L’errore sta nel teorizzare che la legittimazione diffusa dell’aborto dovrebbe allargarsi all’infanticidio, invece che invertire il percorso. E accorgersi che il rispetto della vita già nata dovrebbe essere estesa a tutela del non ancora nato. Ma per il resto, questi esponenti della cultura della morte contribuiscono, paradossalmente, a mostrare che “il re è nudo”. Dicono cioè, un po’ cinicamente, quello che talvolta gli stessi esponenti della cultura della vita si dimenticano: e cioè che l’aborto è uccidere un essere umano, tale quale lo si facesse morire dopo la nascita.
Chi si straccia le vesti per la proposta choc degli australiani, farebbe bene a ragionare per un momento: e a rendersi conto che la brutalità dell’infanticidio è del tutto analoga alla brutalità di ogni aborto legale. E a riflettere intorno alla assurdità di essere contro l’infanticidio (cose che, per ora, accomuna la gran parte della gente), ma a favore dell’aborto e delle leggi che lo regolamentano.

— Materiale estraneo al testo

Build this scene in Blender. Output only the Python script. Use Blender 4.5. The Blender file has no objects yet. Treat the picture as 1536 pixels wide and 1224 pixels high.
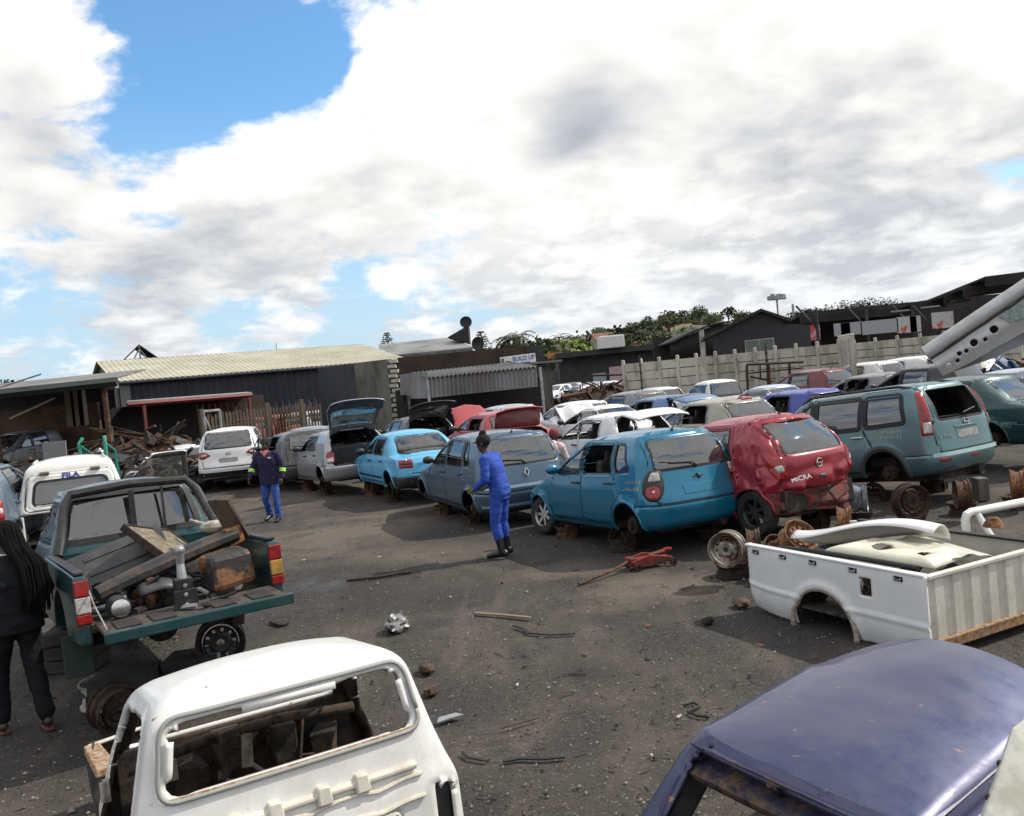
import bpy, math, random
import numpy as np
from mathutils import Vector, Matrix, noise
from mathutils.bvhtree import BVHTree
random.seed(7); RNG = np.random.default_rng(7)
S = bpy.context.scene; COL = S.collection
rad = math.radians
# ---------------------------------------------------------------- camera frame (1536 px wide photograph)
FPX, PITCH, ROLL, CAMH = 1350.0, math.atan(46/1350), .094, 2.5
cr_, sr_, cp_, sp_ = math.cos(ROLL), math.sin(ROLL), math.cos(PITCH), math.sin(PITCH)
def ray(px, py):
    a, b = (px-768)/FPX, (612-py)/FPX
    r = a*cr_ + b*sr_; u = -a*sr_ + b*cr_
    return Vector((r, cp_ + u*sp_, -sp_ + u*cp_))
def at(px, py, Y):
    d = ray(px, py); return Vector((0, 0, CAMH)) + d*(Y/d.y)
def gp(px, py, z=0):
    d = ray(px, py); return Vector((0, 0, CAMH)) + d*((z-CAMH)/d.z)
# ---------------------------------------------------------------- objects
def tag(o, label=None, cat=None, group=None, kind=None):
    if label: o['label'] = label
    if cat: o['category'] = cat
    if group: o['group'] = group
    if kind: o['kind'] = kind
    return o
def thing(name, label, cat, loc=(0, 0, 0), rz=0, group=None, rx=0, ry=0):
    o = bpy.data.objects.new(name, None); COL.objects.link(o)
    o.empty_display_size = .1
    o.location = loc; o.rotation_euler = (rx, ry, rz)
    return tag(o, label, cat, group)
def meshobj(name, V, F, mats, parent=None, smooth=True, mi=None, M=None):
    me = bpy.data.meshes.new(name)
    me.from_pydata([tuple(map(float, v)) for v in V], [], [tuple(map(int, f)) for f in F])
    for m in (mats if isinstance(mats, (list, tuple)) else [mats]): me.materials.append(m)
    if mi is not None: me.polygons.foreach_set('material_index', np.asarray(mi, dtype=np.int32))
    if smooth: me.polygons.foreach_set('use_smooth', np.ones(len(me.polygons), dtype=bool))
    me.update()
    o = bpy.data.objects.new(name, me); COL.objects.link(o)
    if parent: o.parent = parent
    if M is not None: o.matrix_local = M
    return o
def copy_tree(o, parent=None):
    c = o.copy(); COL.objects.link(c)
    if parent: c.parent = parent; c.matrix_parent_inverse = o.matrix_parent_inverse.copy()
    for ch in list(o.children): copy_tree(ch, c)
    return c
def sharp(o, ang=35):
    me = o.data
    me.update()
    E = {}
    for p in me.polygons:
        for ek in p.edge_keys: E.setdefault(ek, []).append(p.normal.copy())
    c = math.cos(rad(ang))
    at_ = me.attributes.get('sharp_edge') or me.attributes.new('sharp_edge', 'BOOLEAN', 'EDGE')
    at_.data.foreach_set('value', [ (len(E.get(tuple(sorted(e.vertices)), [])) == 2 and E[tuple(sorted(e.vertices))][0].dot(E[tuple(sorted(e.vertices))][1]) < c) for e in me.edges])
    return o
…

Di più: le società che accettano l’eliminazione eugenetica dei non ancora nati (e in questo, l’Italia non è seconda all’Australia), prima o poi sono costrette a scivolare verso l’infanticidio. Melbourne e Sparta non sono state mai così vicine: il Taigeto e le teorie eleganti e pulite sull’aborto praticato “per sconfiggere la talassemia” sono facce della stessa medaglia, smorfie della stessa Gorgone mostruosa.

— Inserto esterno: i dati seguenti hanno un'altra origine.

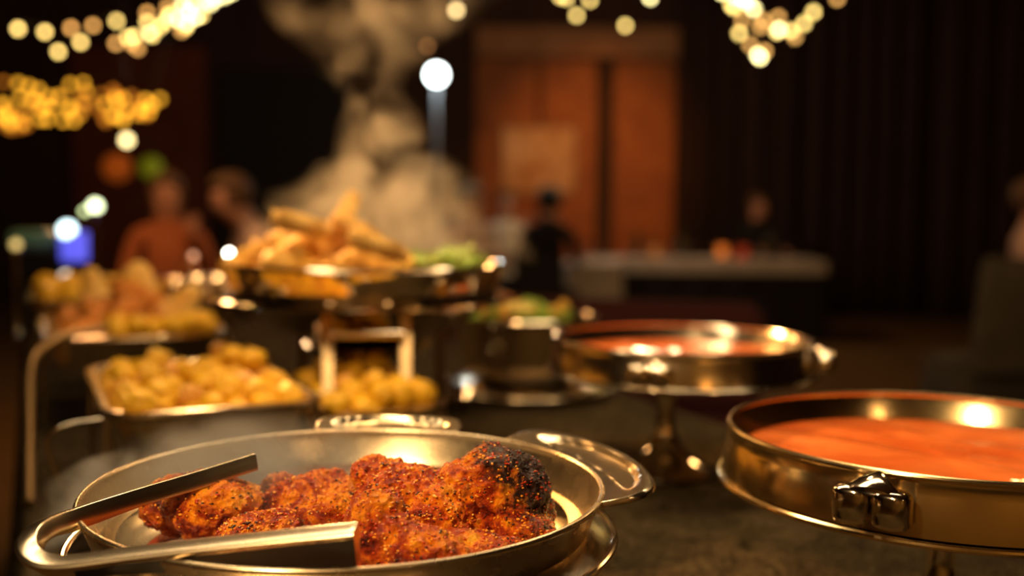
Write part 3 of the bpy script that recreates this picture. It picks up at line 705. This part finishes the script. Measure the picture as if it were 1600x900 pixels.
# ------------------------------------------------------------------ salad pot behind the middle dish
SP = px(822, 500, 2.32)
ds = thing('salad_pot', 'round steel pot of green salad between the raised pan and pedestal dish', 'pot', (SP.x, SP.y, TZ + .004))
z = 1.16 - .235 - TZ
obj('bowl', lathe('bowl', [(0, .030), (.10, .030), (.135, .045), (.155, .09), (.160, z - .01)] + bead(.161, z, .0035, -60, 240) + [(.155, z - .01), (.15, .09), (.13, .05), (.1, .036), (0, .036)], M_STEEL, 80), ds)
obj('base_plate', lathe('base_plate', [(0, .0), (.17, .0), (.195, .012)] + bead(.197, .015, .003, -60, 200) + [(.19, .018), (.16, .028), (.09, .0295), (0, .0295)], M_STEEL, 80), ds)
leaves(34, (SP.x, SP.y), .125, .125, TZ + z - .012, .03, .034, 'yellow green salad leaf heaped in the round pot', 'leaves in the salad pot')
pile('pepper_chunk', [chunk(60, M_LEMON), chunk(61, M_FRIED)], 'yellow pepper chunk among the salad leaves', 'pepper', 'pepper chunks in the salad', [(SP.x + R.uniform(-.11, .11), SP.y + R.uniform(-.11, .09), TZ + z + .015 + R.uniform(0, .012)) for i in range(16)], (.022, .032))
# small saucer on the cloth
sp = px(708, 616, 2.12)
tag(obj('steel_saucer', lathe('steel_saucer', [(0, .012), (.03, .012), (.045, .02), (.055, .03), (.057, .031), (.056, .028), (.047, .014), (.03, 0), (0, 0)], M_STEEL2, 40), None, (sp.x, sp.y, TZ + .004)), 'small steel saucer on the cloth right of the raised pan stand', 'saucer')
# dish and lids behind left
b_, w_, p_ = dish_meshes(.15, hb=.24)
s4 = px(345, 430, 2.62)
d4 = thing('round_chafing_dish', 'small round steel dish at the back between left trays and raised pan', 'chafing dish', (s4.x, s4.y, TZ + .004))
obj('bowl', b_, d4); obj('water_pan', w_, d4); obj('pedestal', p_, d4); add_knob(d4, .158, 250, .24)
tag(obj('vegetable_stew', soup_mesh(.138), None, (s4.x, s4.y, TZ + .22)), 'stew in the small round dish at the back left', 'stew')

# ------------------------------------------------------------------ lamps and light strings
def sphere(name, r, mat, seg=16, rings=10, sz=1.0):
    bm = bmesh.new(); bmesh.ops.create_uvsphere(bm, u_segments=seg, v_segments=rings, radius=r)
    for v in bm.verts: v.co.z *= sz
    me = bpy.data.meshes.new(name); bm.to_mesh(me); bm.free(); me.materials.append(mat); me.polygons.foreach_set('use_smooth', [True] * len(me.polygons)); return me
def light_string(label, pts, base_mats, rb, hang_to):
    c = Vector((0, 0, 0))
    for p, m in pts: c += p
    c /= len(pts); root = thing('light_string', label, 'string lights', c)
    for p, m in pts:
        b = obj('bulb', base_mats[m], root, p - c)
        b['label'] = ''
        del b['label']
    order = sorted([p - c for p, m in pts], key=lambda v: v.x)
    w = [Vector(hang_to[0]) - c] + [q + Vector((0, 0, rb + .012)) for q in order] + [Vector(hang_to[1]) - c]
    obj('wire', tube('wire', w, .002, M_DARKMETAL, 5), root)
    return root
E_HI = emis('bulb_bright', (1, .84, .36), 12); E_MD = emis('bulb_warm', (1, .70, .20), 7.5); E_LO = emis('bulb_dim', (1, .52, .14), 4.0); E_GOLD = emis('bulb_gold', (1, .46, .03), 3.2); E_GDIM = emis('bulb_amber', (1, .34, .03), .9)
def sm(r, mats): return [sphere('bulb', r, m, 10, 6) for m in mats]
B1 = sm(.015, (E_HI, E_MD, E_LO)); B2 = sm(.018, (E_GOLD, E_GDIM, E_MD))
A = [(28, 45, 1), (70, 50, 1), (91, 81, 1), (111, 44, 2), (126, 66, 1), (145, 40, 2), (182, 33, 1), (181, 68, 2), (200, 58, 1), (210, 57, 1), (205, 68, 2), (230, 20, 2), (230, 35, 1), (235, 53, 0), (238, 55, 1), (215, 76, 2), (250, 42, 1), (262, 12, 2), (264, 25, 1),
     (278, 30, 0), (286, 6, 0), (292, 36, 0), (296, 18, 0), (290, 42, 1), (306, 27, 0), (314, 24, 1), (320, 2, 0), (336, -2, 0), (350, -6, 0), (284, 48, 2), (362, -12, 0), (300, 5, 0), (328, 6, 0), (268, 22, 1), (258, 34, 1)]
light_string('bright yellow fairy lights rising to the top left edge', [(px(x, y, 5.0 + .9 * (x / 360) + R.uniform(-.1, .1)), m) for x, y, m in A], B1, .015, ((-4.5, 5, 2.4), (-1.2, 6.2, 4.55)))
G = []
for i in range(82):
    x = R.uniform(-10, 235); w = 26 if x < 200 else 14; yc = 168 - .02 * x if x < 190 else 168
    G.append((x, yc + R.uniform(-1, 1) * w + (8 if x < 60 else 0), 0 if R.random() < .42 else 1))
G += [(250, 155, 0), (238, 163, 0), (218, 178, 0), (224, 170, 0), (205, 150, 1), (230, 180, 1), (60, 140, 0), (28, 130, 0), (45, 135, 0), (5, 128, 1), (110, 132, 0), (130, 130, 0)]
light_string('golden cluster of fairy lights bundled at the left below the bright string', [(px(x, y, 6.4 + R.uniform(-.3, .3)), m) for x, y, m in G], B2, .018, ((-4.6, 6.4, 2.0), (-1.6, 6.6, 4.55)))
C3 = [(885, -3, 1), (875, -6, 1), (901, 24, 1), (922, 0, 1), (1016, -4, 0), (977, 40, 1)]
light_string('sparse fairy lights along the top edge right of the white lamp', [(px(x, y, 5.6 + R.uniform(-.1, .1)), m) for x, y, m in C3], B1, .015, ((0, 5.6, 4.55), (1.0, 5.6, 4.55)))
C4 = [(1143, 8, 1), (1148, 12, 1), (1162, 0, 0), (1168, 4, 0), (1178, 14, 0), (1155, 52, 1), (1160, 32, 2), (1172, 70, 2), (1188, 90, 0), (1184, 86, 0), (1193, 32, 2), (1216, 27, 2), (1217, 46, 0), (1214, 50, 1), (1236, 48, 1), (1242, 58, 2), (1256, 37, 1), (1271, 19, 1), (1195, 80, 2), (1308, -2, 2), (1188, 42, 2), (1150, -4, 0), (1128, -12, 0)]
light_string('looping fairy lights hanging in a point at the top right', [(px(x, y, 5.2 + R.uniform(-.1, .1)), m) for x, y, m in C4], B1, .015, ((1.0, 5.2, 4.55), (2.2, 5.2, 4.55)))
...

E’ logico che l’idea di vedere davanti a sé un neonato, e di ammazzarlo sia pure “per motivi pietosi” disturba il sonno delle persone ben pensanti. Ma quello stesso sonno dovrebbe essere inquietato dal pensiero che già oggi, ogni giorno, con i soldi dei contribuenti e dello Stato, negli ospedali pubblici di mezzo mondo lo stesso trattamento viene riservato ai figli di donna non ancora nati.

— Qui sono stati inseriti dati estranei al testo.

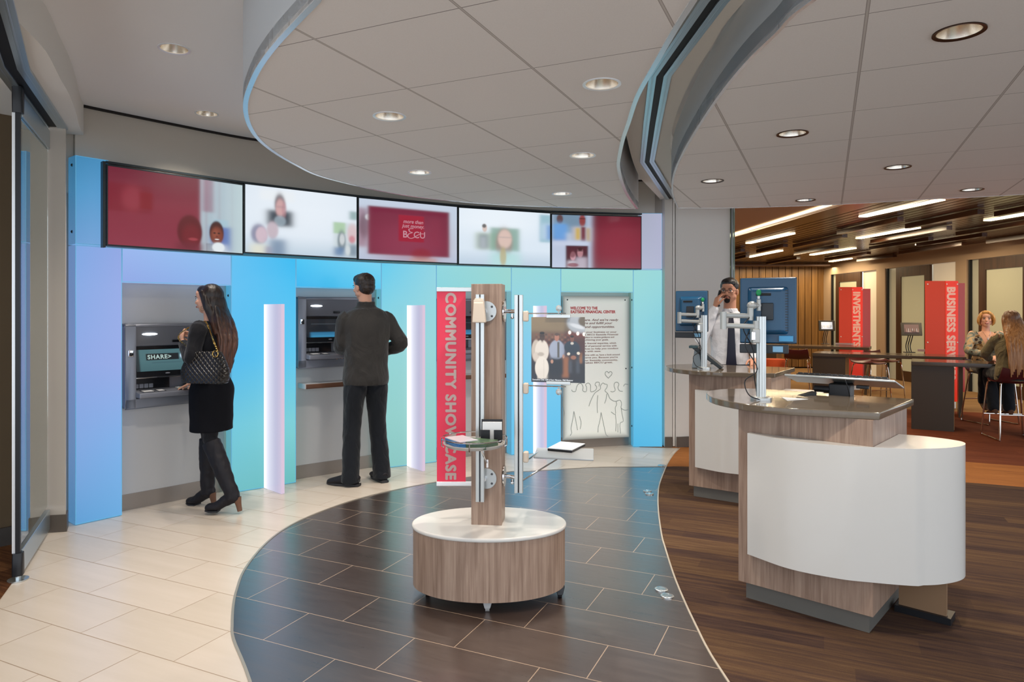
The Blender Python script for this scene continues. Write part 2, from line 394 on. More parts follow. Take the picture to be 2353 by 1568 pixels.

Solo dosi da cavallo di ipocrisia possono rendere opaca questa verità. Gli studiosi australiani – epigoni della Rupe Tarpea – ci dicono che ogni uomo non vale niente, se non ha una qualità della vita accettabile: che sia nascituro, neonato, adulto o vecchio, poco importa. O siamo disposti a ribaltare il tavolo sul quale si gioca questa vergognosa partita – fatta di embrioni prodotti, usati, selezionati e gettati via e di ammalati morti di fame e di sete – oppure dobbiamo rassegnarci a vedersi sviluppare, inesorabile, una coerente striscia di orrori che renderanno dilettanteschi i protocolli artigianali del dottor Mengele.
E dovremo anche imparare a smetterla di dare lezioni di falsa moralità a cinesi, indiani, coreani che selezionano e uccidono prima della nascita i feti, solo perché sono femmine. Noi, gente per bene d’Europa e degli States, li selezioniamo e li uccidiamo, solo perché sono down.